Papers submitted to ISCA are expected to be original, innovative works. Papers should be approximately 6000 words in length (which is about 20 pages with an 11pt font, 1.5 line spacing).
The review process consists of four steps.
You should read the paper and enter your review information. You can continue to return and edit your review information until the end of the review period, as long as you have not "finalized" it.
When you are done with your review "finalize" it using the first menu selection, labeled "Are you done with your review".
When all reviews are finished, authors will be able to read the section labeled "Comments for the author". They will then be able to respond to those comments. That is the only information that authors will see.
During program committee meeting, PC members will use all the review information and the information provided by the author to select papers for the conference.
When you review a paper, there are several things you need to tell us. This list follows the list of questions on the review form. When you change an entry on the form, you need to click the button labeled "Submit your paper review". If you leave the page without clicking that button, your review entry will not be stored.
Are you finished with this review?
Once you "finalize" this review, you can not modify it any further. Be
careful with this option.
Provide a short summary of the paper
You should briefly summarize the paper, including the strongest
contributions that the paper makes.
Your qualifications to review this paper
We realize that not all reviewers are equally qualified; accurately
assessing your background will help the program committee understand your
review.
Overall paper merit
This is the single most important decision concerning the paper - do you
think it should be accepted to the conference? If you think the paper should
be a short paper, you must indicate that it would be an
acceptable short paper and you should leave a comment to the program committee
to that effect.
Novelty of paper
This conference focuses on novel work; it's acceptable that a novel idea
have slightly less stringent evaluation than an incremental improvement, so we
need to know how novel the work is. If you think the paper is not
novel, you should clearly state why and indicate related prior work in your
comments to the author or program committee.

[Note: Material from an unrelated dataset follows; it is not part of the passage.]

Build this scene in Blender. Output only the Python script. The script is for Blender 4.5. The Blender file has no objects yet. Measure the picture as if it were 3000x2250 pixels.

Was the paper technically sound?
Was the experimental method reasonable? Good benchmarks? Good assumptions?
Interest to community
Do you think the paper would engender a lot of discussion? Do you think
the average attendee would attend the paper presentation?
Will the paper be important over time?
Is this a lasting paper, one that will be cited for years?
Spelling and grammar?
Is the paper readable? If there are "show stopper" issues, you should
inform the program committee.
Would this be a good short paper?
Occasionally, papers present a small but elegant idea, or an incompletely
evaluated novel idea. These papers may be more appropriate for a short (5-7
pages rather than 10 pages) paper. Would this paper be appropriate for that?
Detailed comments to the author
This is the single most important response you can provide to the author.
One of the critical roles of a review process is to help authors understand
any problems with their work so they can improve it. Please spend the time to
indicate to the author and program committee why you've
rated the paper the way you did.
Additional comments to the program
committee
There may be reasons that influence your rating of the paper that would
reveal your identity, or that you would only like made available to the
program committee. Please elaborate if there are any such issues; these
comments will be held in confidence.